そのイタリアから何を学ぶのかといえば、それぞれの地域の産業政策だ。政府は大きな問題を抱えているが、イタリアの都市の大半は自前の産業を持って世界化し、経済的に自立している。同じく巨大な国家債務を抱えている日本の場合、国が破綻すれば地方も即破綻する運命にあるが、イタリアは国が破綻しても、グローバル産業を持っている地方都市は生き残れる。そのモデルを研究することは「地方創生」を掲げる今の日本にとって大いに意味がある。
都市国家を統合してできたイタリアは、都市ごとに特色を持って発展をしてきたモザイク型国家だ。それがイタリアの特色であり、強みの源泉になっている。戦前は統一国家として近代化を進めるために、戦後は東西冷戦の構図の中で共産勢力に対する東の砦として、中央集権体制を維持、強化してきた。その中で重厚長大産業を中心に奇跡的な戦後復興も果たした。だが、冷戦が安定化して旧ソ連の脅威が低下する一方、労働争議が頻発してイタリアの重厚長大産業の国際競争力は低下。1970年代から地方分権化を進めて、主に産業政策に関する権限を中央政府から州へと移譲していく。

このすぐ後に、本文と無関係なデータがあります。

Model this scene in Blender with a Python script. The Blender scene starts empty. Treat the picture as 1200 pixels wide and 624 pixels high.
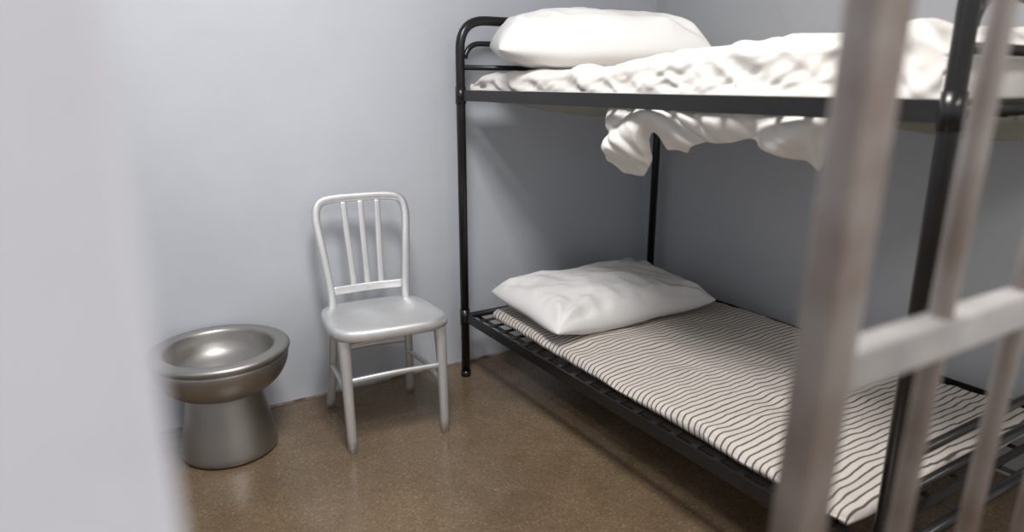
import bpy, bmesh, math, random
from mathutils import Vector, Matrix, noise
random.seed(4)
S = bpy.context.scene
S.view_settings.view_transform = 'Standard'
S.view_settings.look = 'None'

# ------------------------------------------------------------- materials
def mat(name, col, rough=0.5, metal=0.0, var=0.0, vscale=6.0, bump=0.0, bscale=60.0, col2=None, thresh=None, coord='Object', spec=0.5, stretch=None):
    m = bpy.data.materials.new(name); m.use_nodes = True
    nt = m.node_tree; b = nt.nodes['Principled BSDF']
    b.inputs['Roughness'].default_value = rough
    b.inputs['Metallic'].default_value = metal
    b.inputs['Specular IOR Level'].default_value = spec
    b.inputs['Base Color'].default_value = (*col, 1)
    tc = nt.nodes.new('ShaderNodeTexCoord')
    mp = nt.nodes.new('ShaderNodeMapping')
    nt.links.new(tc.outputs[coord], mp.inputs[0])
    if stretch: mp.inputs['Scale'].default_value = stretch
    if var or col2:
        n = nt.nodes.new('ShaderNodeTexNoise'); n.inputs['Scale'].default_value = vscale
        n.inputs['Detail'].default_value = 6
        nt.links.new(mp.outputs[0], n.inputs['Vector'])
        r = nt.nodes.new('ShaderNodeValToRGB')
        lo, hi = thresh or (0.3, 0.7)
        r.color_ramp.elements[0].position = lo; r.color_ramp.elements[1].position = hi
        c2 = col2 or tuple(c*(1-var) for c in col)
        r.color_ramp.elements[0].color = (*c2, 1); r.color_ramp.elements[1].color = (*col, 1)
        nt.links.new(n.outputs['Fac'], r.inputs[0]); nt.links.new(r.outputs[0], b.inputs['Base Color'])
    if bump:
        n2 = nt.nodes.new('ShaderNodeTexNoise'); n2.inputs['Scale'].default_value = bscale
        n2.inputs['Detail'].default_value = 4
        nt.links.new(mp.outputs[0], n2.inputs['Vector'])
        bp = nt.nodes.new('ShaderNodeBump'); bp.inputs['Strength'].default_value = bump
        bp.inputs['Distance'].default_value = 0.01
        nt.links.new(n2.outputs['Fac'], bp.inputs['Height']); nt.links.new(bp.outputs[0], b.inputs['Normal'])
    return m

def add_scuffs(m, col, scale, lo, hi, amt):
    nt = m.node_tree; b = nt.nodes['Principled BSDF']
    src = b.inputs['Base Color'].links[0].from_socket
    tc = nt.nodes.new('ShaderNodeTexCoord')
    n = nt.nodes.new('ShaderNodeTexNoise'); n.inputs['Scale'].default_value = scale; n.inputs['Detail'].default_value = 10
    n.inputs['Roughness'].default_value = .7
    nt.links.new(tc.outputs['Object'], n.inputs['Vector'])
    mr = nt.nodes.new('ShaderNodeMapRange'); mr.inputs['From Min'].default_value = lo; mr.inputs['From Max'].default_value = hi
    mr.inputs['To Max'].default_value = amt
    nt.links.new(n.outputs['Fac'], mr.inputs[0])
    mx = nt.nodes.new('ShaderNodeMix'); mx.data_type = 'RGBA'
    mx.inputs[7].default_value = (*col,1)
    nt.links.new(mr.outputs[0], mx.inputs[0]); nt.links.new(src, mx.inputs[6]); nt.links.new(mx.outputs[2], b.inputs['Base Color'])

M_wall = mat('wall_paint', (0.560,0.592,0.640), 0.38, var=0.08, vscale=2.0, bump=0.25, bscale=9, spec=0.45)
add_scuffs(M_wall, (.38,.36,.35), 3.2, .62, .82, .35)
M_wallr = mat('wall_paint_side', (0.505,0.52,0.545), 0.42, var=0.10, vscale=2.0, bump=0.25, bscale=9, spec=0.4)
add_scuffs(M_wallr, (.34,.31,.29), 3.2, .60, .80, .4)
M_jamb = mat('jamb_paint', (0.70,0.71,0.785), 0.5, var=0.06, vscale=9, bump=0.08, bscale=25)
M_ceil = mat('ceiling_paint', (0.78,0.77,0.76), 0.7, var=0.03)
M_black = mat('black_powder_coat', (0.012,0.011,0.011), 0.28, var=0.3, vscale=20)
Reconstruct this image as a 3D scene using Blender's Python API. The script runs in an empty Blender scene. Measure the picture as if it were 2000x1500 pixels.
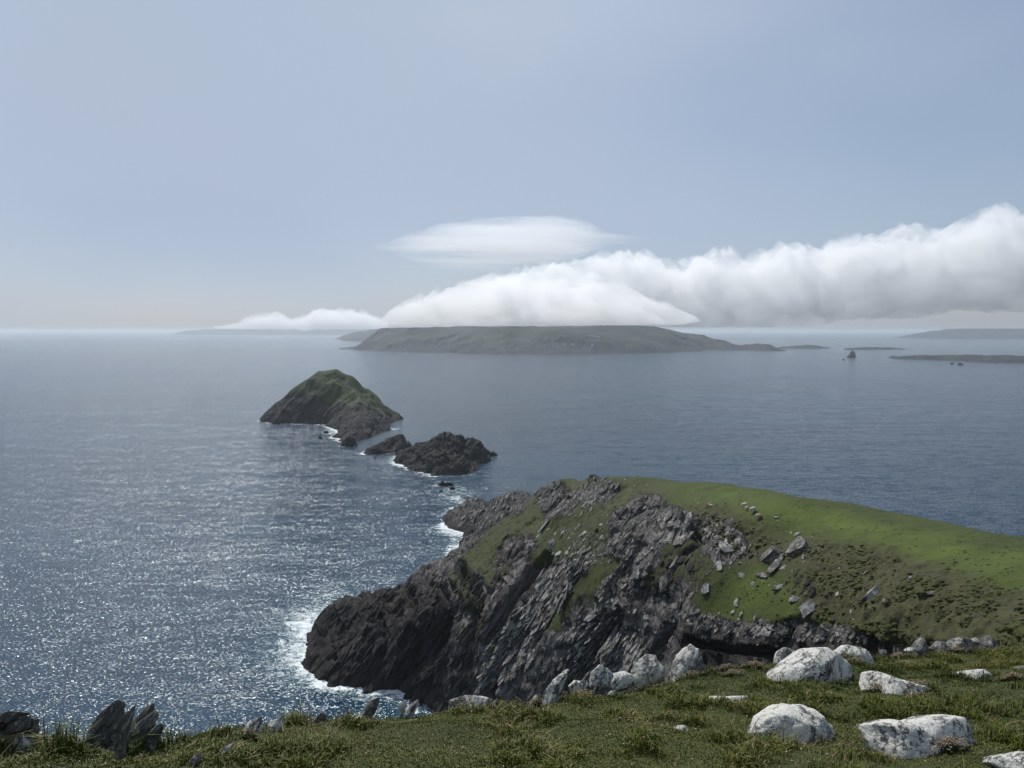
import bpy, bmesh, math, random
import numpy as np
from mathutils import Vector, Matrix

scene = bpy.context.scene
COL = scene.collection
rad = math.radians

# ------------------------------------------------------------------ camera
H = 90.0                                   # eye height above the sea, metres
F = 1387.0                                 # focal length in photo pixels (2000 wide)
PITCH = math.atan(105 / 1387.0)            # the level line sits at photo row 645
cam_data = bpy.data.cameras.new('camera')
cam_data.sensor_width = 36.0
cam_data.lens = F / 2000.0 * 36.0
cam_data.clip_start = 0.1
cam_data.clip_end = 200000.0
cam = bpy.data.objects.new('camera', cam_data)
COL.objects.link(cam)
cam.location = (0, 0, H)
cam.rotation_euler = (rad(90) - PITCH, 0, 0)
scene.camera = cam

# ------------------------------------------------------------------ sky and sun
SUN_EL, SUN_AZ = rad(50), rad(-25)         # azimuth from +Y towards +X
world = bpy.data.worlds.new('World')
scene.world = world
world.use_nodes = True
wn, wl = world.node_tree.nodes, world.node_tree.links
for n in list(wn): wn.remove(n)
w_out = wn.new('ShaderNodeOutputWorld')
w_bg = wn.new('ShaderNodeBackground')
w_sky = wn.new('ShaderNodeTexSky')
w_sky.sky_type = 'NISHITA'
w_sky.sun_disc = False
w_sky.sun_elevation = SUN_EL
w_sky.sun_rotation = SUN_AZ
w_sky.altitude = 90
w_sky.air_density = 1.0
w_sky.dust_density = 1.2
w_sky.ozone_density = 2.0
w_bg.inputs['Strength'].default_value = 0.086
# thin high veil: a pale layer, a little thicker here and there
w_tc = wn.new('ShaderNodeTexCoord')
w_map = wn.new('ShaderNodeMapping'); w_map.inputs['Scale'].default_value = (1.0, 1.0, 2.2)
w_map.inputs['Location'].default_value = (0.35, 0.0, 0.2)
w_noise = wn.new('ShaderNodeTexNoise'); w_noise.inputs['Scale'].default_value = 1.6
w_noise.inputs['Detail'].default_value = 4; w_noise.inputs['Roughness'].default_value = 0.45
w_ramp = wn.new('ShaderNodeMapRange')
w_ramp.inputs['From Min'].default_value = 0.35; w_ramp.inputs['From Max'].default_value = 0.7
w_ramp.inputs['To Min'].default_value = 0.42; w_ramp.inputs['To Max'].default_value = 0.82
w_mix = wn.new('ShaderNodeMix'); w_mix.data_type = 'RGBA'
w_mix.inputs['B'].default_value = (5.1, 6.05, 7.7, 1)
wl.new(w_tc.outputs['Generated'], w_map.inputs['Vector'])
wl.new(w_map.outputs['Vector'], w_noise.inputs['Vector'])
wl.new(w_noise.outputs['Fac'], w_ramp.inputs['Value'])
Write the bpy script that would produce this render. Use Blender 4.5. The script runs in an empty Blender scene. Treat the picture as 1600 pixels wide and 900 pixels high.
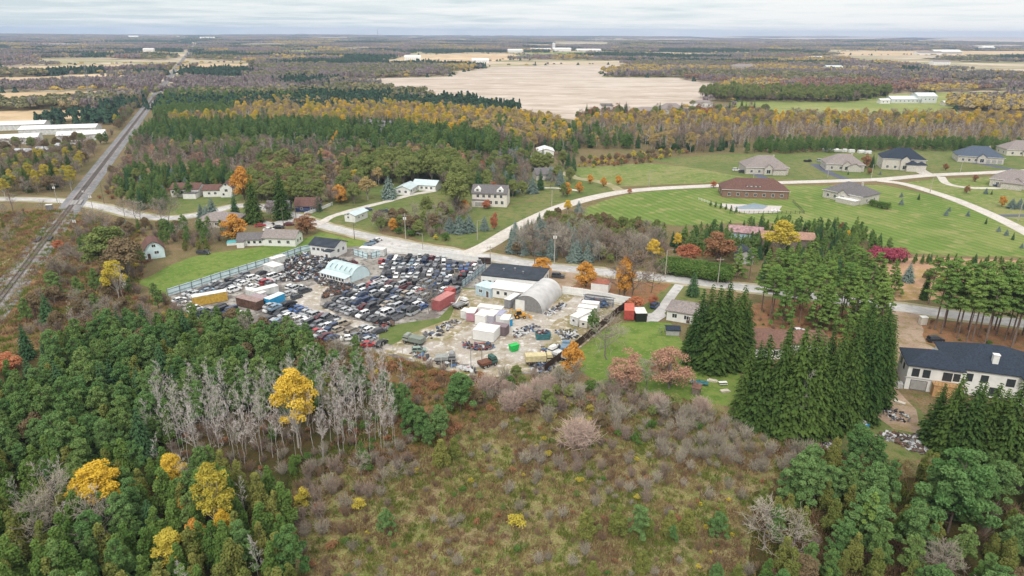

ちなみにイタリアの地方自治は州、県、市町村に当たる基礎自治体のコムーネ(comune)の3層から成る。99年には州知事に直接選挙制が導入され、すべての州で州憲法の制定が認められた。01年10月の憲法改正では、県とコムーネは「固有の憲章、権限、職務を有する地方自治体」、州は「立法権と組織自治権、予算に関する一定の自治権を持つ」と規定されている。
70年代以降の地方分権化によって州や自治体、業界団体が独自の産業政策を実施するようになり、企業との共同研究プロジェクトなども進んだ。結果、80年代にはイタリア企業は躍進、中小企業や職人的企業が集まった産業集積地を中心に発展した。
アジアの低価格製品との競争が激化してきた00年以降は、州、自治体、業界団体が産地企業の国際化支援プログラムを推進。高級ブランド化路線、規模の集約化、海外市場の開拓や生産拠点の海外シフトなど、産地ごとに独自の生き残り戦略を展開して輸出を維持している。